М. М. Бахтин, характеризуя народные истоки гоголевского мира, замечает: "Гротеск у Гоголя есть, следовательно, не простое нарушение нормы, а отрицание всяких абстрактных, неподвижных норм, претендующих на абсолютность и вечность. Он отрицает очевидность и мир "само собой разумеющегося" ради неожиданности и непредвиденности правды. Он как бы говорит, что добра надо ждать не от устойчивого и привычного, а от "чуда" . Если отрешиться от анахронизма бахтинского "малого времени", согласно которому "народное" должно быть обязательно противопоставлено "христианскому", то именно христианский реализм отрицает законнические "абстрактные, неподвижные нормы", отрицает "очевидность" и непреложность смерти.
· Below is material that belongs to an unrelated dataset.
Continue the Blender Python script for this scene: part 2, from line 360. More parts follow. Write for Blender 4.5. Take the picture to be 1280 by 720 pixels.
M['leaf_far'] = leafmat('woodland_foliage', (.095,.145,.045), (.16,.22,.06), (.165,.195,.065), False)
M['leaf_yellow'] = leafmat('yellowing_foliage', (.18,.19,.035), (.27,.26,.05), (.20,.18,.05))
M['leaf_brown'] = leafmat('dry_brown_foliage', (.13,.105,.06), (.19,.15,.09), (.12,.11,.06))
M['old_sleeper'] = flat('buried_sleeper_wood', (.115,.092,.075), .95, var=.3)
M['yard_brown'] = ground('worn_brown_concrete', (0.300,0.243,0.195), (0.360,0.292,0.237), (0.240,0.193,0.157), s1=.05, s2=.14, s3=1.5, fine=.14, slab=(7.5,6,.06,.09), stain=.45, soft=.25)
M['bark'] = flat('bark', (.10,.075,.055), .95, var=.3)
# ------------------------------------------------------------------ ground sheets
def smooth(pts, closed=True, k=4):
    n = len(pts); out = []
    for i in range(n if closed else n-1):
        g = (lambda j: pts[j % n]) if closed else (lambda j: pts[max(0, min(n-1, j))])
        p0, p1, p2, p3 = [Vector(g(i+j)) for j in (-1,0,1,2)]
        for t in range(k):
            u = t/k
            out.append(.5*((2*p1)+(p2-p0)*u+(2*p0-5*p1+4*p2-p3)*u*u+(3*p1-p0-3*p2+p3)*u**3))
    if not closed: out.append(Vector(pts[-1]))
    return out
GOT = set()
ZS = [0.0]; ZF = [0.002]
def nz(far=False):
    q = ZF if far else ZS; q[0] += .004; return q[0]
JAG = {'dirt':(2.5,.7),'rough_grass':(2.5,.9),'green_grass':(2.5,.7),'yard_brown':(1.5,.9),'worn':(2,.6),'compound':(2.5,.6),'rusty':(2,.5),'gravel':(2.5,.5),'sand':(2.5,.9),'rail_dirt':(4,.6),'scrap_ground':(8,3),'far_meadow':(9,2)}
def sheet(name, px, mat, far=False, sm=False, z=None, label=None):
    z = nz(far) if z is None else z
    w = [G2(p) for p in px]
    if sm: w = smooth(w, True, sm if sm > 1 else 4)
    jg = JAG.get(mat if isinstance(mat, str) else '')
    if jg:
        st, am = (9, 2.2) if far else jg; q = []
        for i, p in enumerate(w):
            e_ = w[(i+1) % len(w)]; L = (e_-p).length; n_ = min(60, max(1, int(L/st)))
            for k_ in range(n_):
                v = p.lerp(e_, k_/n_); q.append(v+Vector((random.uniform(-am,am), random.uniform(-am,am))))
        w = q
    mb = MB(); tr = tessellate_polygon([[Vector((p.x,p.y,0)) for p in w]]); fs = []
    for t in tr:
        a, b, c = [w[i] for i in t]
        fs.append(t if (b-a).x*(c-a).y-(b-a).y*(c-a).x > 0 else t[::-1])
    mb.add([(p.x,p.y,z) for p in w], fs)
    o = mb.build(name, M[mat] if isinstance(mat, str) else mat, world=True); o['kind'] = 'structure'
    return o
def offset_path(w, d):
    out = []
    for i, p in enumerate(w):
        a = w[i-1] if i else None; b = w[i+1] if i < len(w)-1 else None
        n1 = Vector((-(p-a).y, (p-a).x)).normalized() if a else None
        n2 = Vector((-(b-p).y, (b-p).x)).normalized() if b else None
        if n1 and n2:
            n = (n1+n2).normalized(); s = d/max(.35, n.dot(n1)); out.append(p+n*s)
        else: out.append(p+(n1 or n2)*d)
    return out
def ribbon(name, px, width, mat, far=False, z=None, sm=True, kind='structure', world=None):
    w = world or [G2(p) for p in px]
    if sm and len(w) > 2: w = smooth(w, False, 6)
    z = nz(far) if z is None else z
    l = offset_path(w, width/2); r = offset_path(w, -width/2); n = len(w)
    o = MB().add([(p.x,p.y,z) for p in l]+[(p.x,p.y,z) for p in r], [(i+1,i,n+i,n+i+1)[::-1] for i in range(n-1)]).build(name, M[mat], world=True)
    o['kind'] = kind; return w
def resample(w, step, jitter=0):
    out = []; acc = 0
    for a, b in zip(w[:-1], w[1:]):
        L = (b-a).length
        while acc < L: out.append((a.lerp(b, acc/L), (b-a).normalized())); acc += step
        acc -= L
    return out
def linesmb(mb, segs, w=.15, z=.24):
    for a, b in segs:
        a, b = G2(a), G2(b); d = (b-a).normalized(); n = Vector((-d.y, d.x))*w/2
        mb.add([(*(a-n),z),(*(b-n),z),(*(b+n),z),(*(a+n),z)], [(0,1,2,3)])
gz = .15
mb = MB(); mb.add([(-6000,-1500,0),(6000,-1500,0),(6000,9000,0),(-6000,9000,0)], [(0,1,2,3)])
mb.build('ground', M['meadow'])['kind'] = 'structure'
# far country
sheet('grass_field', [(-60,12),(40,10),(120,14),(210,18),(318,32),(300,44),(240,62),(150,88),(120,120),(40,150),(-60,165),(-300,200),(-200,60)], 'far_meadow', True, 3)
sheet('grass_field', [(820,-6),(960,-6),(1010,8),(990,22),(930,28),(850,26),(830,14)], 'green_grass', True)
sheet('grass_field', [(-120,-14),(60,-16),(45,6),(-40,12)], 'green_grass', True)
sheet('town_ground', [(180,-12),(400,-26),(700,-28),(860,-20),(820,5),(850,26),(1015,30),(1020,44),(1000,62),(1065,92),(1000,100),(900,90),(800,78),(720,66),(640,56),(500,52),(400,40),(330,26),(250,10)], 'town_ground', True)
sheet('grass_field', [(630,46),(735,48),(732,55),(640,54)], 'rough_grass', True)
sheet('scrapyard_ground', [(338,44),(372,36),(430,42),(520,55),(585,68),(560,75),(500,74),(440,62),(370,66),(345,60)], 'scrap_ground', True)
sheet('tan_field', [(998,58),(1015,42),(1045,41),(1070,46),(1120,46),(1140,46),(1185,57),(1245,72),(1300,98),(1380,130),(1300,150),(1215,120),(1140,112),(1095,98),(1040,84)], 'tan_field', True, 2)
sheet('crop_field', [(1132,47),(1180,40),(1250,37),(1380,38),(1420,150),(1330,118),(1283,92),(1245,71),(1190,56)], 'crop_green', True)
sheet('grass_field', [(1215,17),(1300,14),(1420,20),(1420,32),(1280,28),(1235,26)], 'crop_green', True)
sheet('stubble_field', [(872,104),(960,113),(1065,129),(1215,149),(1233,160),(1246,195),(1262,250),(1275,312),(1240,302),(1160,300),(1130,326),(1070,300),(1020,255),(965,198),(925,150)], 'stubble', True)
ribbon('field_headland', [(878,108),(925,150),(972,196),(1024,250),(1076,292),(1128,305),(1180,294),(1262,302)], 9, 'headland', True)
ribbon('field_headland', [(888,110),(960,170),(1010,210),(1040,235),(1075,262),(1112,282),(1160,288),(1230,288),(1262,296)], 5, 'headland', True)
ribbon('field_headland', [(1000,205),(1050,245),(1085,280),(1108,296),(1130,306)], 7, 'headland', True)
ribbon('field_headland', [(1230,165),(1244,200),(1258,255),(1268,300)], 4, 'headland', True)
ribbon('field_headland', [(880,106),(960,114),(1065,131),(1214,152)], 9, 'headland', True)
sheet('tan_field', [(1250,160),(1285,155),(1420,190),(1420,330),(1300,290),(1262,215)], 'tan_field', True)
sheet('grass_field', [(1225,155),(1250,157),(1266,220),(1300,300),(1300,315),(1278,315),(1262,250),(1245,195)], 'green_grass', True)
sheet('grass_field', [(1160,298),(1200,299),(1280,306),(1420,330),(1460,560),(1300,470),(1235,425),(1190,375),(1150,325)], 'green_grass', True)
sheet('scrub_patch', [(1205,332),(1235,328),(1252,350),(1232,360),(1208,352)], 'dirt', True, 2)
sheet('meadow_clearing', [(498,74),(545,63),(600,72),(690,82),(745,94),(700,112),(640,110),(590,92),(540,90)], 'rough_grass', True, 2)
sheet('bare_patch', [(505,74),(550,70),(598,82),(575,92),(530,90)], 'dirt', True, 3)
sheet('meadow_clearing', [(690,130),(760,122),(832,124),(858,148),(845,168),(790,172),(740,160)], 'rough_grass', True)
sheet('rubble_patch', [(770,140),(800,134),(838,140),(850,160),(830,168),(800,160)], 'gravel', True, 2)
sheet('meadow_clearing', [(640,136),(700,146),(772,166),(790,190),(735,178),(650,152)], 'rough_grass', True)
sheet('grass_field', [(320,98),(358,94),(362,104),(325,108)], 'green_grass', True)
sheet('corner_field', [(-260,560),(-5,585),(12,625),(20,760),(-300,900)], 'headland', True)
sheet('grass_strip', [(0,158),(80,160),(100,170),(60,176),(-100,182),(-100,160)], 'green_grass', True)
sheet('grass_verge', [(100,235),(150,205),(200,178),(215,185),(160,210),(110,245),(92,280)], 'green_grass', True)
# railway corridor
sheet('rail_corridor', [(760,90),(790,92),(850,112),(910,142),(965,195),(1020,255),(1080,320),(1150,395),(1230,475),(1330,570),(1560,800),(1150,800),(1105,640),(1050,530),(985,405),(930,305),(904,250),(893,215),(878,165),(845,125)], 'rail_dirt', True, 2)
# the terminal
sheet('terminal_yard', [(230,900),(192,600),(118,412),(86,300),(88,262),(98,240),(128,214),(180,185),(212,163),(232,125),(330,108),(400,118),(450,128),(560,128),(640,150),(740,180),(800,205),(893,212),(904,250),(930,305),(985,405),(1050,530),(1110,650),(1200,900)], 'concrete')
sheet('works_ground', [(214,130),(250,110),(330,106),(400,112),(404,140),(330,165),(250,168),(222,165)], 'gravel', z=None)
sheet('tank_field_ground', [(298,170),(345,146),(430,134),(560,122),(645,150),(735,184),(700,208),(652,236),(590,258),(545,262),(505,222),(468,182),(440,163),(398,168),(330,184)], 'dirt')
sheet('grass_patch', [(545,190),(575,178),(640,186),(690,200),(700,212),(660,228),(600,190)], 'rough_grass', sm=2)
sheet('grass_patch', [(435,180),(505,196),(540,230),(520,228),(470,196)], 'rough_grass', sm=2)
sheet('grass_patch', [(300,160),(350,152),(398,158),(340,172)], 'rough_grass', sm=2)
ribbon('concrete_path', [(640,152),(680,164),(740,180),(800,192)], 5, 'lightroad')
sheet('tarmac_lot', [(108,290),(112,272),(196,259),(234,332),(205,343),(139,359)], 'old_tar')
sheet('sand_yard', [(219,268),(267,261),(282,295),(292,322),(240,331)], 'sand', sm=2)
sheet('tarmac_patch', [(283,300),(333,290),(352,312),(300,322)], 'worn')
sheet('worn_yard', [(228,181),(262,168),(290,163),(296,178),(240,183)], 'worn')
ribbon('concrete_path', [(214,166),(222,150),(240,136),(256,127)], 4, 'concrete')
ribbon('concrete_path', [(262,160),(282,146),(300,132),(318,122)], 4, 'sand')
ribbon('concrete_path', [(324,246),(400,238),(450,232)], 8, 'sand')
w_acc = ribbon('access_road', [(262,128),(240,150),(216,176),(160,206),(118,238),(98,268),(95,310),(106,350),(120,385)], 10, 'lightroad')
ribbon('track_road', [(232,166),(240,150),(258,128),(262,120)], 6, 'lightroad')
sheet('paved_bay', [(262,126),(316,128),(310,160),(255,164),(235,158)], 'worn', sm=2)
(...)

"Чудо" одоления смерти является в этом контексте, конечно, именно отрицанием нормы, претендующей "на абсолютность и вечность". Однако смерть впервые побеждена – и тем самым "карнавально" осмеяна ее значимость – именно в христианском контексте понимания. Разумеется, христианский социум – и сама христианская картина мира – неоднородны. Вполне обоснованно можно выделять различные ярусы этого социума. Однако, вполне отдавая отчет в этой неоднородности, следует заметить, что ценностные ориентации архиерея и кузнеца Вакулы в "Ночи перед Рождеством" вряд ли кардинально различны в качестве "официальной" и "народной": они могут быть поняты не в контекстах "двух культур", но в контексте единой христианской культуры.

Конечно, установка субъекта описания не может быть идентичной точкам зрения действующих лиц. Тем не менее, если действенность "чуда" вполне признается исследователем как позитивная значимость авторского образа мира, его описание – и понимание – своего предмета может быть одним, а если он наследует принципиально иной культурной традиции – то иным может быть и его описание.

Художественное освоение русской литературой реальной сложности и глубины православного образа мира – породившее явление христианского реализма – в настоящее время пока еще находится на самой предварительной стадии своего научного осмысления, однако оно вряд ли может быть адекватно описано с позиций, внеположных фундаментальным ценностям этого мира.

Хочу заметить при этом, что недобросовестные полемисты часто приписывают мне следующую нелепую идею: мол, в своих работах я утверждаю, что только православный исследователь может правильно писать о русской литературе. Однако я никогда не утверждал, что для адекватного изучения нашей литературы требуется непременно перейти в православие. Я лишь настаивал на необходимости уважения ученого к тому типу культуры, которому наследует изучаемый им текст: в нашем случае это христианская культура. Занимаясь историей науки, я убедился в том, что, к сожалению, весьма часто система ценностей исследователей русской литературы находится в кардинальном противоречии с аксиологией предмета изучения. Причем было бы значительным упрощением, говорить о том, что русская классика имеет духовный потенциал, а ее исследователи – бездуховны. Нет, настоящая проблема в том, что зачастую тип духовности этих исследователей – один, а тип духовности русской литературы – совсем другой. Поэтому – вольно или невольно – происходит проецирование собственной системы ценностей исследователей, их собственных представлений о "должном" и "недолжном" на русскую литературу. Тем самым искажается (вольно или невольно) сам предмет изучения. Как правило, это происходит именно в том случае, если православная культурная традиция представляется исследователям либо чем-то "недолжным", что достойно лишь критики, либо таким "довеском" к литературе, которым можно, с их точки зрения, и пренебречь.

Филологи весьма часто так оригинально подходят к своему научному объекту (русской литературе), словно бы новой христианской эры, повлекшей за собой кардинальную смену системы аксиологических ориентиров, не существовало вовсе. Этот подход не лишен известной "пикантности" даже с точки зрения "чистой" истории литературы: ведь русская словесность начинается с произведения, автор которого с необыкновенной яркостью и четкостью разграничивает два разных типа духовности: ветхозаветный закон и благодать Нового Завета. Используя понятие "духовный реализм", весьма легко специфику христианского видения мира отечественными авторами растворить в абстрактных сциентистских конструкциях (нечто подобное происходило даже в лучших литературоведческих работах советского времени). Сама история русской словесности подсказывает нам иной путь ее рассмотрения.